[STORED DATA]
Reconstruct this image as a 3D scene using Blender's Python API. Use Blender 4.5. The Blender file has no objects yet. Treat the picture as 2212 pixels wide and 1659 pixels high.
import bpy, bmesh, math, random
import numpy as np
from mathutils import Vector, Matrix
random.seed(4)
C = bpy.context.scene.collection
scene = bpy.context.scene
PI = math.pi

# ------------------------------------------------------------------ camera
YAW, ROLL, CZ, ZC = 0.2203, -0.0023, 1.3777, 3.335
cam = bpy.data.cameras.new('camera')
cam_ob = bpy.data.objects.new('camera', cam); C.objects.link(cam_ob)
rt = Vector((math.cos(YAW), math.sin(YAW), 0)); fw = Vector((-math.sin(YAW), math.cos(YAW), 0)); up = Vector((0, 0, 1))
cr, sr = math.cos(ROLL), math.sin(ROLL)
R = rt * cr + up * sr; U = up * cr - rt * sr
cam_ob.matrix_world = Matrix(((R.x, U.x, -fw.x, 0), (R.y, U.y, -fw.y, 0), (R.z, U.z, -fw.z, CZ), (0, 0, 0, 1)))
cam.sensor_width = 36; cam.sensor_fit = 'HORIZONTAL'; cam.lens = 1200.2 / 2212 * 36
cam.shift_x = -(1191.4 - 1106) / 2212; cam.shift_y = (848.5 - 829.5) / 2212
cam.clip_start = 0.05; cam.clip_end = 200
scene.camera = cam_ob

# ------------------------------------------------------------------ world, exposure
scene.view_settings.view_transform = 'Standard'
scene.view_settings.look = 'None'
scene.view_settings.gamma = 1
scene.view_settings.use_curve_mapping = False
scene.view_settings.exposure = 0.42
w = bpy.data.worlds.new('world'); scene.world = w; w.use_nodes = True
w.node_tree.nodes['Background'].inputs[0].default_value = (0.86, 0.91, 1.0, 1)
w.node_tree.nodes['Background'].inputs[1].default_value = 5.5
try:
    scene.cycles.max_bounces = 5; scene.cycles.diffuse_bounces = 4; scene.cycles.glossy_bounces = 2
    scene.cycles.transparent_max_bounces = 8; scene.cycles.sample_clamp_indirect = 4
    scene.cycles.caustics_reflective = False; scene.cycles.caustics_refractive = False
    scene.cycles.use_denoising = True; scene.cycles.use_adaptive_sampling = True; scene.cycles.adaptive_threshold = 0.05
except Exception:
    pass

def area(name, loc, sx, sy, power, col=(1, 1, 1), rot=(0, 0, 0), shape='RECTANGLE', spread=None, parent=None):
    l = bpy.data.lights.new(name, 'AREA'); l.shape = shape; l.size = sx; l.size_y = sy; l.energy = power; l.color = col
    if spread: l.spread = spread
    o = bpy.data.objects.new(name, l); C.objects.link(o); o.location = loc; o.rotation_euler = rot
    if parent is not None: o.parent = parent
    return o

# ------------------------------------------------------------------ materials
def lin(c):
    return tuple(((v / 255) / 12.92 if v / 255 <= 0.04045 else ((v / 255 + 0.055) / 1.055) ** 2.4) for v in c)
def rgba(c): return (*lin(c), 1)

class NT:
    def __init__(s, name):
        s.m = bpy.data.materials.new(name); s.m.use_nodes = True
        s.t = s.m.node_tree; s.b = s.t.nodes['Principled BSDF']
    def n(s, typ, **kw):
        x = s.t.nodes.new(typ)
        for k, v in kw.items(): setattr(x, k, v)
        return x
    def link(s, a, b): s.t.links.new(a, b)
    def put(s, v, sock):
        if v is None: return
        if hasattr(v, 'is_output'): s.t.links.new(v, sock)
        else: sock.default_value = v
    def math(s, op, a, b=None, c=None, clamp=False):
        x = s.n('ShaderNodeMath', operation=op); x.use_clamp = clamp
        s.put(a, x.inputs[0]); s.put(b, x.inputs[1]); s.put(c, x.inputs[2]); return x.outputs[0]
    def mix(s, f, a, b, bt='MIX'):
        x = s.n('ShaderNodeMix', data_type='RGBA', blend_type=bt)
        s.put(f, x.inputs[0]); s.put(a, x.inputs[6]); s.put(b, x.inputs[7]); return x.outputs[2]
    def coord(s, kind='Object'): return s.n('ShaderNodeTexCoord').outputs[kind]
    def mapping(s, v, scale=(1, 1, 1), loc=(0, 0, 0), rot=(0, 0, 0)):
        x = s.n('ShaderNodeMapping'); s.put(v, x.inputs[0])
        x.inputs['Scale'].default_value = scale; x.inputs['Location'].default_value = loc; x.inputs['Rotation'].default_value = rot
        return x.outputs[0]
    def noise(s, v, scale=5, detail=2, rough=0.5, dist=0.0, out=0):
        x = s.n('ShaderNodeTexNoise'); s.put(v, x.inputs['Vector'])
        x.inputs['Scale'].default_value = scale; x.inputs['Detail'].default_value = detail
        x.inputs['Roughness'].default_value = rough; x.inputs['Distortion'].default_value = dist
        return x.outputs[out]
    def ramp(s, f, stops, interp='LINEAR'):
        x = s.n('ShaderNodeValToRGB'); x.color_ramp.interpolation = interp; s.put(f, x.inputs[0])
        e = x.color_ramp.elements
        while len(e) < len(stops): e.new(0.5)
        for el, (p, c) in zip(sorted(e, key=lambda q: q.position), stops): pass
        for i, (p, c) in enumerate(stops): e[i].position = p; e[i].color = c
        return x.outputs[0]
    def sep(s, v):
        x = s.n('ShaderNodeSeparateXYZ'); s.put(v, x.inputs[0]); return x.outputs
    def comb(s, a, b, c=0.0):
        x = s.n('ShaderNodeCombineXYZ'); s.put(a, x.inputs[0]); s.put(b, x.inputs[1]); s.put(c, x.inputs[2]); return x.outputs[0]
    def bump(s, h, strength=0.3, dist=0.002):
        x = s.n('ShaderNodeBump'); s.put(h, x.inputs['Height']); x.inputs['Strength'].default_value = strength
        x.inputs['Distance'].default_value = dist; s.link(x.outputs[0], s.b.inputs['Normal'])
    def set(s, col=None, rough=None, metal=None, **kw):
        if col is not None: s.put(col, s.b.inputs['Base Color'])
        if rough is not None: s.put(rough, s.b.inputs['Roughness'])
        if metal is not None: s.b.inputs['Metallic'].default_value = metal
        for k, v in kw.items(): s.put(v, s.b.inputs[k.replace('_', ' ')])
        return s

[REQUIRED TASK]
Quote exactly the opening line of the material above and every line after it, up to and including the line that contains "PI = math.pi".

[FULL SOLUTION]
Reconstruct this image as a 3D scene using Blender's Python API. Use Blender 4.5. The Blender file has no objects yet. Treat the picture as 2212 pixels wide and 1659 pixels high.
import bpy, bmesh, math, random
import numpy as np
from mathutils import Vector, Matrix
random.seed(4)
C = bpy.context.scene.collection
scene = bpy.context.scene
PI = math.pi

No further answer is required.